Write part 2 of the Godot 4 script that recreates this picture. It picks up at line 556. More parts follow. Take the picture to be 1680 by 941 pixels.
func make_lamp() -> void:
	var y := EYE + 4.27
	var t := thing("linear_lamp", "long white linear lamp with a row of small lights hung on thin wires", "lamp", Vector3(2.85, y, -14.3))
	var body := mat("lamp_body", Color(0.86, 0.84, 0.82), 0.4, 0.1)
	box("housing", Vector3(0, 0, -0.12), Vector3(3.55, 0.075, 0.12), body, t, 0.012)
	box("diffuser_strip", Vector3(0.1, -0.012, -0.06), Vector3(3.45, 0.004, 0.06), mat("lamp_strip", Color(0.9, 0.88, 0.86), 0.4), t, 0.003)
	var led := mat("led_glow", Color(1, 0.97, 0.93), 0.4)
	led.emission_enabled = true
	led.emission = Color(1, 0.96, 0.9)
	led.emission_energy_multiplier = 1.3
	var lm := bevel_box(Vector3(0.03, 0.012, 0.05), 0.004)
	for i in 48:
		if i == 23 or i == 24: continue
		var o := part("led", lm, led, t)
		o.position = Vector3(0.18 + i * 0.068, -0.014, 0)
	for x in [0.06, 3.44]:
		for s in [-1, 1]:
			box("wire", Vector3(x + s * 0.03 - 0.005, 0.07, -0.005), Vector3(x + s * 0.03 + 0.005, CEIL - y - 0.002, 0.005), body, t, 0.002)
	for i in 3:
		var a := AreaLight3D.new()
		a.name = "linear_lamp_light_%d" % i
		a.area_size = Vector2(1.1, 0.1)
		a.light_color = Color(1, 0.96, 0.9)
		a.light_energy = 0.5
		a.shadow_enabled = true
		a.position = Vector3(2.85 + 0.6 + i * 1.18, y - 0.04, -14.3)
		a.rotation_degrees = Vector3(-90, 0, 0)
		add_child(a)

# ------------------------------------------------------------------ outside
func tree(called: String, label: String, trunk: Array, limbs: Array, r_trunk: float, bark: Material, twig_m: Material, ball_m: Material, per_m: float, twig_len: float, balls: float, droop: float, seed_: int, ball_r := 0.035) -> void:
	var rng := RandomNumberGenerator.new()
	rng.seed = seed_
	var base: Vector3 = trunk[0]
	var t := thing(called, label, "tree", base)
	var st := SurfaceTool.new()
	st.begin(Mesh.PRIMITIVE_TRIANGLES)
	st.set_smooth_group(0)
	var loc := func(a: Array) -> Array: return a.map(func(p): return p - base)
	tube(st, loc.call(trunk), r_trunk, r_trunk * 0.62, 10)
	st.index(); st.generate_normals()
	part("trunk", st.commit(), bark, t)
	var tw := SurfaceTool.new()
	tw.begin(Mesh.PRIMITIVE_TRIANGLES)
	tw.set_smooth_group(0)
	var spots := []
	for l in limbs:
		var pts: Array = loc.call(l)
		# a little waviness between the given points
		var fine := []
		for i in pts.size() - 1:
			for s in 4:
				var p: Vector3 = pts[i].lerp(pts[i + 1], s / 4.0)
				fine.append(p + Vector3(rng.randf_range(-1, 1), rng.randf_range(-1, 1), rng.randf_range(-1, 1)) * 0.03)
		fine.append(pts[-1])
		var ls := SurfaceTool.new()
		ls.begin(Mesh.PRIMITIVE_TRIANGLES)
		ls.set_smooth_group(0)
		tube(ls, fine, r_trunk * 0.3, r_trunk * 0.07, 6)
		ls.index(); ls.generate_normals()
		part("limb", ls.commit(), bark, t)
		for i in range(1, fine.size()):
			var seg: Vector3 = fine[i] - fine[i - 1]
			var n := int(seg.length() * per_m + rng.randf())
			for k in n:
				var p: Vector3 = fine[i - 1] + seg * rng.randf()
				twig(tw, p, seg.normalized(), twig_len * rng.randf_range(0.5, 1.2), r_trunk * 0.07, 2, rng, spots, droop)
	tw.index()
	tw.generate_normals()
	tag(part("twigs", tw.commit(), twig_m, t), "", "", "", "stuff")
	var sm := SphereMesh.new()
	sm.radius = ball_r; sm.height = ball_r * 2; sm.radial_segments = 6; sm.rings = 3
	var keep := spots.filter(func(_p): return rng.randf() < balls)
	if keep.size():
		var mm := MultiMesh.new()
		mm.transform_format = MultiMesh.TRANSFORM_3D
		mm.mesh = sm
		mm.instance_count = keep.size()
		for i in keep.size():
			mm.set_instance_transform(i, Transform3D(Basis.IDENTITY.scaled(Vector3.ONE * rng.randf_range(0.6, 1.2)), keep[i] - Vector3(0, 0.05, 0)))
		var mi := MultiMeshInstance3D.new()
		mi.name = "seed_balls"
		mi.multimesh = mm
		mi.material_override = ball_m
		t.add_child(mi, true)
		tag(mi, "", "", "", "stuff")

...

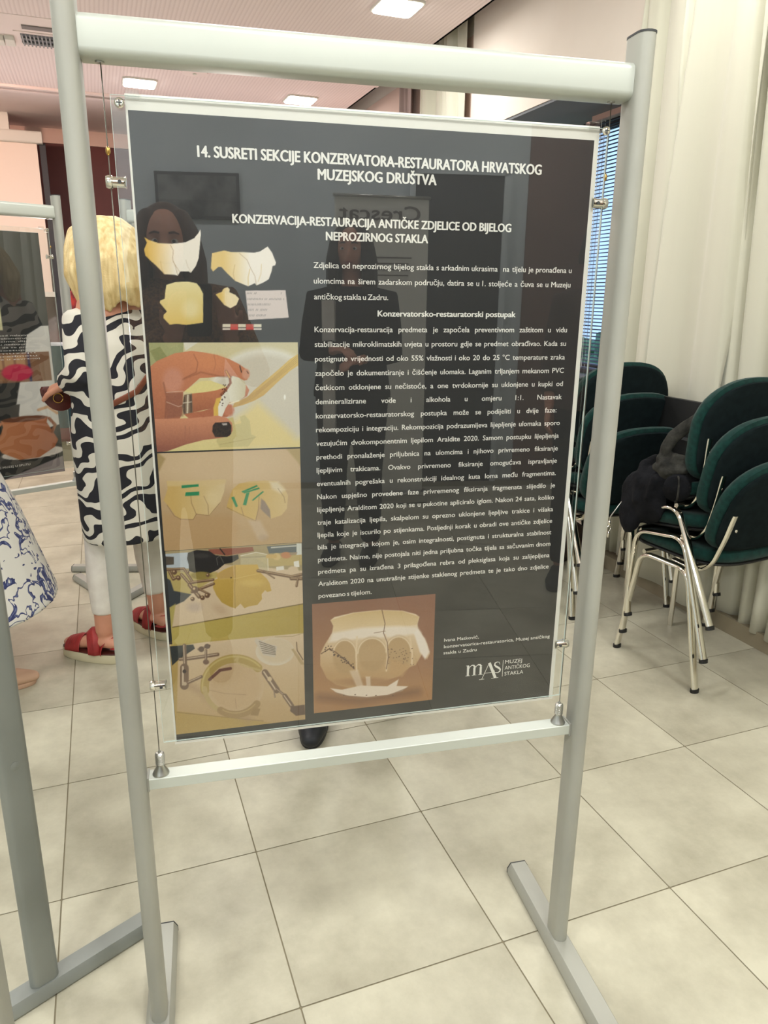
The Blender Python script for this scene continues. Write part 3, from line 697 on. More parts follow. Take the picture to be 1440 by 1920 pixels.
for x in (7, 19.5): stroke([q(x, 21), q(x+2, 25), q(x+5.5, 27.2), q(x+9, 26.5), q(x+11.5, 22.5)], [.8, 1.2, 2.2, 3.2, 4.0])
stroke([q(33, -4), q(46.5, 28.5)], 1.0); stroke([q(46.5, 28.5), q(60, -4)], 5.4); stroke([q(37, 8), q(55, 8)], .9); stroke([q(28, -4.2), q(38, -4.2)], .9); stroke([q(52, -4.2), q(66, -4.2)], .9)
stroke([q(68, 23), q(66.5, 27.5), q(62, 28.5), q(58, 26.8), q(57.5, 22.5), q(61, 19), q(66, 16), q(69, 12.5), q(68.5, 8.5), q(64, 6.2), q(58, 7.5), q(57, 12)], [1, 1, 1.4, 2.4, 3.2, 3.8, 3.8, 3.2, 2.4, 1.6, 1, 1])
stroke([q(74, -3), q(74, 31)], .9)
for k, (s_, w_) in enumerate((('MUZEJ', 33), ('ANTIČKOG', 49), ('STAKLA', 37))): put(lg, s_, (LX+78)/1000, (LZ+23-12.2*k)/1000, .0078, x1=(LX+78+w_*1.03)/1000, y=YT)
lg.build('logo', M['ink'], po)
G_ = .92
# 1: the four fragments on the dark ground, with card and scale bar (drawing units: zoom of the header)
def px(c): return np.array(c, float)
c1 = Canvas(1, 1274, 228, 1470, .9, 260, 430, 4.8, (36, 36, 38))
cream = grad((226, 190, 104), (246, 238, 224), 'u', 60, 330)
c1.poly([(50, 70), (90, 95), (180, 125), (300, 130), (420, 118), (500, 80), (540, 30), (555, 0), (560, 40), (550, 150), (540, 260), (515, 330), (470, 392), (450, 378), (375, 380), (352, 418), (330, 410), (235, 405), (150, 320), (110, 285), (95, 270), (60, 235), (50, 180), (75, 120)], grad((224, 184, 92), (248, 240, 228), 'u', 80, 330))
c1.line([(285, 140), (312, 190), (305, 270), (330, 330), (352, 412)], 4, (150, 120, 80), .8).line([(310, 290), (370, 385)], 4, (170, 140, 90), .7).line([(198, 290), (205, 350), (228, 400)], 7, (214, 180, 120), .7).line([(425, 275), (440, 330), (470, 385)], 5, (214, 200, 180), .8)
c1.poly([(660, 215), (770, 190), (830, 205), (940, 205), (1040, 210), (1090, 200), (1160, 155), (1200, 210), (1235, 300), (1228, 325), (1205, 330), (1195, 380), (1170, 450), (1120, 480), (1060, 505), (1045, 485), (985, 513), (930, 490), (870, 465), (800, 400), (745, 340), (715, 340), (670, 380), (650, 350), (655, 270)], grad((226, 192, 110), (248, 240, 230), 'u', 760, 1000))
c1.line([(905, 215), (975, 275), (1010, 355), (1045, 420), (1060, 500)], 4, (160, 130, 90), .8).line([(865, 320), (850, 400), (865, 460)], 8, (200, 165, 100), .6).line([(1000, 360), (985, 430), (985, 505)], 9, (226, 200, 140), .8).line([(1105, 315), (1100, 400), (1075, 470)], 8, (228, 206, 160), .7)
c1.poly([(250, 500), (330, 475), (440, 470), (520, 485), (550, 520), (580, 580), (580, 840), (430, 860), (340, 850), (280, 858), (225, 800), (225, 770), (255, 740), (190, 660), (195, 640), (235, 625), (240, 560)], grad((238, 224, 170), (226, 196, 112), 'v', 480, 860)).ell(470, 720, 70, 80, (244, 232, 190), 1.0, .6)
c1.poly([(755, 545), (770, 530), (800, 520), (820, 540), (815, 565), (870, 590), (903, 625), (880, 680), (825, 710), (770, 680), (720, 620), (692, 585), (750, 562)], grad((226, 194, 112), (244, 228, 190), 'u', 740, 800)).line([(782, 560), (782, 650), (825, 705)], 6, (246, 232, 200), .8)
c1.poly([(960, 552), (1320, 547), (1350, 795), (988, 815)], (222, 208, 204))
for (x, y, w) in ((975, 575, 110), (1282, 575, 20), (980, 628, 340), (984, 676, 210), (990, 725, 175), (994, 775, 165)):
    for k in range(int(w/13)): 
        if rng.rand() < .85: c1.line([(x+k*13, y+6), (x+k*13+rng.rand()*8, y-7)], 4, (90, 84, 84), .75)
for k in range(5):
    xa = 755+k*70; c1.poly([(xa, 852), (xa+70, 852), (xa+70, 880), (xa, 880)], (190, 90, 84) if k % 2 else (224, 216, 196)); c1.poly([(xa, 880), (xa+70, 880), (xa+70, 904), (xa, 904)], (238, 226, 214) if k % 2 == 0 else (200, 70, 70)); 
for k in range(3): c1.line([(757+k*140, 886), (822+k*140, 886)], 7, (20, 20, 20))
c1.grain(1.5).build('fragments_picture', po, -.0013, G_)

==

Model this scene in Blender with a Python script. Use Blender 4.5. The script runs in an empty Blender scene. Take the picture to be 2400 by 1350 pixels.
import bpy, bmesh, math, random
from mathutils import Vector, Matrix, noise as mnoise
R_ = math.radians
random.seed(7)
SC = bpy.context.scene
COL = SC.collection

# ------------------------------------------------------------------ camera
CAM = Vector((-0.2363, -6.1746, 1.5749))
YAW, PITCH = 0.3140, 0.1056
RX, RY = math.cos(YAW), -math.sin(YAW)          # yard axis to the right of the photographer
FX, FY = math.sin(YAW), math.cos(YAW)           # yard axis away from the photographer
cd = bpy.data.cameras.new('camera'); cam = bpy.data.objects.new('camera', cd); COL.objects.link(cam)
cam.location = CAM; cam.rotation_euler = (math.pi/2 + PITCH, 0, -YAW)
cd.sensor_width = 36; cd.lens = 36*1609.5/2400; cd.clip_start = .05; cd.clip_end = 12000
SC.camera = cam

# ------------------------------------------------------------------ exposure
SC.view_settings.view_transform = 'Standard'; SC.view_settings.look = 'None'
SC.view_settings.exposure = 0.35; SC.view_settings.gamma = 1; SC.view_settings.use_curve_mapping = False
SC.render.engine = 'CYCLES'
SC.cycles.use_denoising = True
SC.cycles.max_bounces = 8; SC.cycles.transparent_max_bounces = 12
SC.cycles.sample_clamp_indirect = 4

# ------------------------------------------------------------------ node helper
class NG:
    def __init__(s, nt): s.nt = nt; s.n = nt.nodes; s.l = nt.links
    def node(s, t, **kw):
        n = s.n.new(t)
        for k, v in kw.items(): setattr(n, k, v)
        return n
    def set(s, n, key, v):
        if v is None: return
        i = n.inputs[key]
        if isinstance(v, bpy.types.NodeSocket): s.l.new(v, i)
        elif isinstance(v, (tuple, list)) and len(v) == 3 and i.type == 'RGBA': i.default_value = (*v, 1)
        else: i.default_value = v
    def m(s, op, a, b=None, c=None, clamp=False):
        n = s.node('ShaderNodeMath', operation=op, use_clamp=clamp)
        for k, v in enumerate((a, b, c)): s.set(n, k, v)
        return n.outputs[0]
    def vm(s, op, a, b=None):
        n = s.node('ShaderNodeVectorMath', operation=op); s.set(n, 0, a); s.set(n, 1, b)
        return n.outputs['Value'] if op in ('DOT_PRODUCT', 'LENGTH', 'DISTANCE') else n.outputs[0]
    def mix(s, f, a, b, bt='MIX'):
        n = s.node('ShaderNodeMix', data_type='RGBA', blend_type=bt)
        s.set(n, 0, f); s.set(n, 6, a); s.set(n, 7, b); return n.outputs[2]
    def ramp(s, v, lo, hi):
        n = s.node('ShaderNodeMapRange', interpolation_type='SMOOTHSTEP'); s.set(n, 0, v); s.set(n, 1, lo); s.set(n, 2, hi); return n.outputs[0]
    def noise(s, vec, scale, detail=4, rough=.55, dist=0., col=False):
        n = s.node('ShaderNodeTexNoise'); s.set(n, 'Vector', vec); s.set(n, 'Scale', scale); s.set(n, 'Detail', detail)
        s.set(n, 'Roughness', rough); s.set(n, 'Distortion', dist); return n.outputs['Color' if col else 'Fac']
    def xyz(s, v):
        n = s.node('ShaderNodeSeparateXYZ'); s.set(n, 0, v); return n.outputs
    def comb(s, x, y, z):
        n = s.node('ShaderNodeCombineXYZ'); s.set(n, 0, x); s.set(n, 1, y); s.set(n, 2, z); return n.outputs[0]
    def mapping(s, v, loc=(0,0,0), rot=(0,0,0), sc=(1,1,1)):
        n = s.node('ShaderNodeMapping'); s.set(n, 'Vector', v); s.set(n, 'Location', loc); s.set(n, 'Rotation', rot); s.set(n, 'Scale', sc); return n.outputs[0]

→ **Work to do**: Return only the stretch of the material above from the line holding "Write part 2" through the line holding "add_child(a)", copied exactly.

→ **Output for this exercise**:
Write part 2 of the Godot 4 script that recreates this picture. It picks up at line 556. More parts follow. Take the picture to be 1680 by 941 pixels.
func make_lamp() -> void:
	var y := EYE + 4.27
	var t := thing("linear_lamp", "long white linear lamp with a row of small lights hung on thin wires", "lamp", Vector3(2.85, y, -14.3))
	var body := mat("lamp_body", Color(0.86, 0.84, 0.82), 0.4, 0.1)
	box("housing", Vector3(0, 0, -0.12), Vector3(3.55, 0.075, 0.12), body, t, 0.012)
	box("diffuser_strip", Vector3(0.1, -0.012, -0.06), Vector3(3.45, 0.004, 0.06), mat("lamp_strip", Color(0.9, 0.88, 0.86), 0.4), t, 0.003)
	var led := mat("led_glow", Color(1, 0.97, 0.93), 0.4)
	led.emission_enabled = true
	led.emission = Color(1, 0.96, 0.9)
	led.emission_energy_multiplier = 1.3
	var lm := bevel_box(Vector3(0.03, 0.012, 0.05), 0.004)
	for i in 48:
		if i == 23 or i == 24: continue
		var o := part("led", lm, led, t)
		o.position = Vector3(0.18 + i * 0.068, -0.014, 0)
	for x in [0.06, 3.44]:
		for s in [-1, 1]:
			box("wire", Vector3(x + s * 0.03 - 0.005, 0.07, -0.005), Vector3(x + s * 0.03 + 0.005, CEIL - y - 0.002, 0.005), body, t, 0.002)
	for i in 3:
		var a := AreaLight3D.new()
		a.name = "linear_lamp_light_%d" % i
		a.area_size = Vector2(1.1, 0.1)
		a.light_color = Color(1, 0.96, 0.9)
		a.light_energy = 0.5
		a.shadow_enabled = true
		a.position = Vector3(2.85 + 0.6 + i * 1.18, y - 0.04, -14.3)
		a.rotation_degrees = Vector3(-90, 0, 0)
		add_child(a)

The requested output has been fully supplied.